メモしておけばよかった①長田弘
最近文章を書きながら「メモしておけばよかった」と思うことがあまりに多くて、挫折していました。
書きたいことはたくさんあるのですが、いざ書き始めると、「いつだっけ?」とか「なんでそんなことになったんだっけ?」とか、細部がまるで書きこめません。
なんだか情けなくなり、しばらく落ち込んでいたのですが、さすがに投げ出すにはまだ早すぎると考え直し、「メモしておけばよかった」と思ったことそのものを書こうと思い至った次第です。
その一が、「長田弘の詩に魅了されたのがどういうきっかけだったか」ということです。
ときどき無性に、長田さんの詩に触れたくなることがあります。じかに触って、そのことばの質感や重さを確かめたくなるような、そんな感じです。ことあるごとに「長田弘全詩集」を開いては、ため息をついたり、涙したり。けれど本を閉じるときには、何か、心の空気の入れ換えができているような、奥深い一冊です。
詩って、本当にいいものだと思います。
生涯、そばにいて、自ら求め続けていく本だと思います。
そんなふうに、私にとってかけがえのない、圧倒的存在感(実際の厚みも)のある本なのに、出会ったきっかけがどうしても思い出せない。
詩集には布で手作りしたブックカバーがかけてあります。ブックカバーをミシンで縫った記憶はおぼろげにあり、それは裁縫をまめにしていた、長男がこども園にいる間で、今から3〜5年前。本を買ったのもその時期だと検討はつくのですが、その経緯はやはりさっぱりわからないのです。

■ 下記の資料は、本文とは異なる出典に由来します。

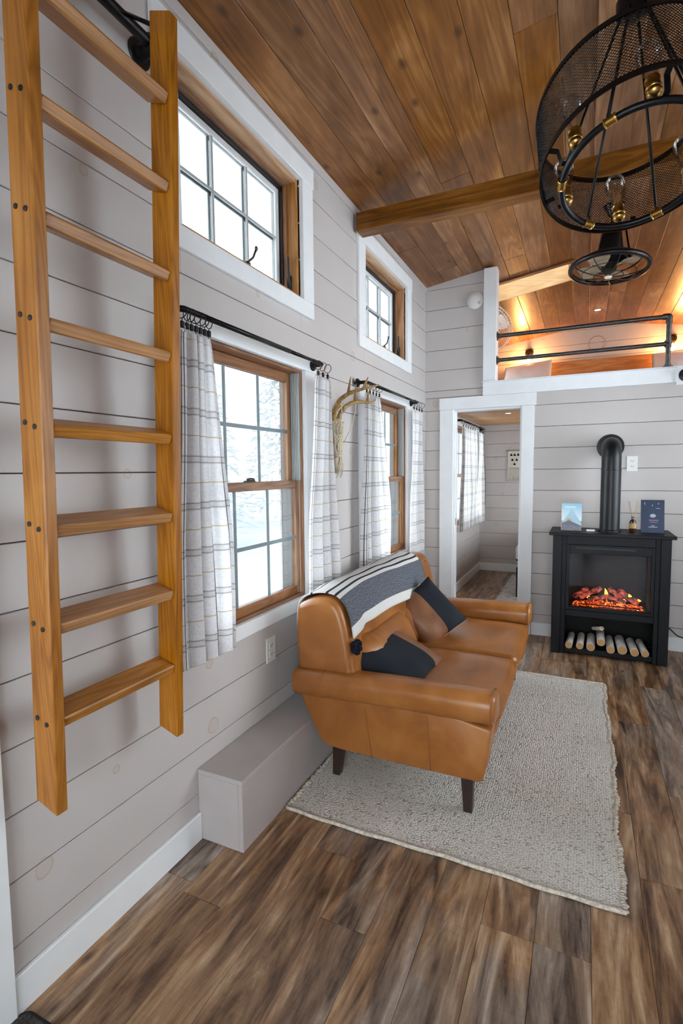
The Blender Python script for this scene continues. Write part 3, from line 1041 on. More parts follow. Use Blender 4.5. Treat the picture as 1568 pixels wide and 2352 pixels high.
def rod(label, a, b, z, x=0.082, group=None):
    o = empty('curtain_rod', (x, (a + b) / 2, z))
    tag(o, label, 'curtain rod', group)
    mid = a + (b - a) * 0.68
    V, F = tube(chaikin([(0.006, a, z), (x * 0.55, a, z), (x, a, z), (x, a + 0.05, z), (x, a + 0.11, z)], 3, False), 0.0108, 12)
    mk('bend', V, F, M['blackmetal'], o, smooth=True)
    V, F = tube(chaikin([(0.006, b, z), (x * 0.55, b, z), (x, b, z), (x, b - 0.05, z), (x, b - 0.11, z)], 3, False), 0.0092, 12)
    mk('bend', V, F, M['blackmetal'], o, smooth=True)
    V, F = tube([(x, a + 0.1, z), (x, mid, z)], 0.0098, 12)
    mk('tube', V, F, M['blackmetal'], o, smooth=True)
    V, F = tube([(x, mid - 0.02, z), (x, b - 0.1, z)], 0.0082, 12)
    mk('tube', V, F, M['blackmetal'], o, smooth=True)
    for y in (a, b):
        V, F = lathe([(0, 0), (0.026, 0), (0.027, 0.004), (0.024, 0.008), (0.013, 0.010), (0.012, 0.02), (0, 0.02)], (0.0215, y, z), (1, 0, 0), 22)
        mk('flange', V, F, M['blackmetal'], o, smooth=True, auto=40)


rod('black curtain rod over the window beside the ladder', 1.345, 2.355, 1.905)
rod('black curtain rod over the window next to the corner', 2.925, 3.995, 1.905)
rod('black curtain rod over the bedroom window', 5.60, 7.02, 1.905)
curtain('plaid curtain gathered beside the ladder, longest in view', 1.335, 1.49, 1.285, 1.575, 1.852, 0.705, 0.082, 4, 7, seed=3, cloth=0.62, amp=0.024)
curtain('plaid curtain right of the near window, beside the antlers', 2.27, 2.425, 2.175, 2.47, 1.852, 0.735, 0.085, 3, 3, seed=5, cloth=0.50, amp=0.02)
curtain('plaid curtain right of the antlers, hanging behind the sofa', 2.905, 3.17, 2.86, 3.33, 1.852, 0.735, 0.082, 5, 5, seed=8, cloth=0.8, amp=0.022)
curtain('plaid curtain hanging closest to the corner of the wall', 3.85, 4.13, 3.80, 4.15, 1.852, 0.72, 0.085, 4, 4, seed=11, cloth=0.62, amp=0.018)
curtain('wider plaid curtain drawn across the bedroom window', 5.62, 6.42, 5.60, 6.55, 1.852, 0.70, 0.085, 8, 6, seed=13, cloth=1.5, amp=0.024)
curtain('narrow plaid curtain at the far side of the bedroom window', 6.62, 7.0, 6.62, 7.06, 1.852, 0.70, 0.085, 5, 4, seed=17, cloth=0.8, amp=0.02)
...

全集を買うくらいだから、何か思うところがあったんでしょうが、そこらへんの事情、心情の記憶がすっぽり抜け落ちています。
これだけ自分の中で大きな本との、出会いを語ることができないのは、何やら残念なことです。
書店で本を携えて、迷わずレジに向かっていったことは、場面として断片的に覚えているんですが。
偶然みつけた本なのか、書評かなにかを読んでいたのか、そこらへんもさっぱり忘れています。
書店で本を携えて、迷わずレジに向かっていったことは、場面として断片的に覚えているんですが。
偶然みつけた本なのか、書評かなにかを読んでいたのか、そこらへんもさっぱり忘れています。
ちなみに、2014年生まれの次男、2016年生まれの三男は、この詩集の中にたびたび登場する漢字一文字をそれぞれ名前につけました。
生まれてくる子の名に、と詩集からことばをひろっていた日々も、良い思い出です。
今週も、なんども開いているこの詩集。
最近読んでいるところを、一部紹介します。
『記憶のつくり方』のなかの「肩車」の一節。
一人の感受性のかたちを決定的にするのは、大仰な出来事なんかじゃない。ありふれた何でもない日々の出来事が、おもわず語りだすような言葉。その言葉をどのように聴きとったか、ということなのだ。
妙に頭に残って、ここ1週間ほど、繰り返し読んでいる詩です。それを書き表すほど、自分の中でこなせていないのですが。
最近つくづく、自分はしょうもない人間だけど、ことばをないがしろにするようなことはしていきたくないな、思っています。
求めるように惹かれていった長田さんの詩については、またときどき書いていきたいと思います。